This paper describes an application of LabVIEW to system control which includes data acquisition, data processing and the display of data. The application described in this paper emphasizes the hardware and, perhaps to a greater extent, the software used to control a physical process. The use of the computer in data processing and control applications is a trend that one sees in today’s industrial environment. This application is one of many that is offered to the students in the Industrial Controls laboratory at DeVry, in order to provide them with hands-on experience that they are likely to experience on the job.

Virtual Instrumentation is a current technology that is making a significant impact in today’s industry, education and research. DeVry Institute selected LabVIEW as an good representative of this technology and is using LabVIEW in its curriculum at all DeVry campuses in the United States and Canada. This article is a result of a research project for LabVIEW implementation into the Industrial Controls course. LabVIEW is also used in the communication and physics courses. LabVIEW is one of many skills that the student will need as he enters today’s highly competitive job market.

I. Introduction

LabVIEWTM (Laboratory Virtual Instrument Engineering Workbench), a product of National InstrumentsTM, is a powerful software system that accommodates data acquisition, instrument control, data processing and data presentation. LabVIEW which can run on PC under Windows, Sun SPARstations as well as on Apple Macintosh computers, uses graphical programming language (G language) departing from the traditional high level languages such as the C language, Basic or Pascal.
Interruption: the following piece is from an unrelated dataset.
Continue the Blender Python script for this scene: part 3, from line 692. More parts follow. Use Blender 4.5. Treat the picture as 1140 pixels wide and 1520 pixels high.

All LabVIEW graphical programs, called Virtual Instruments or simply VIs, consist of a Front Panel and a Block Diagram. Front Panel contains various controls and indicators while the Block Diagram includes a variety of functions. The functions (icons) are wired inside the Block Diagram where the wires represent the flow of data. The execution of a VI is data dependant which means that a node inside the Block Diagram will execute only if the data is available at each input terminal of that node. By contrast, the execution of a traditional program, such as the C language program, follows the order in which the instructions are written.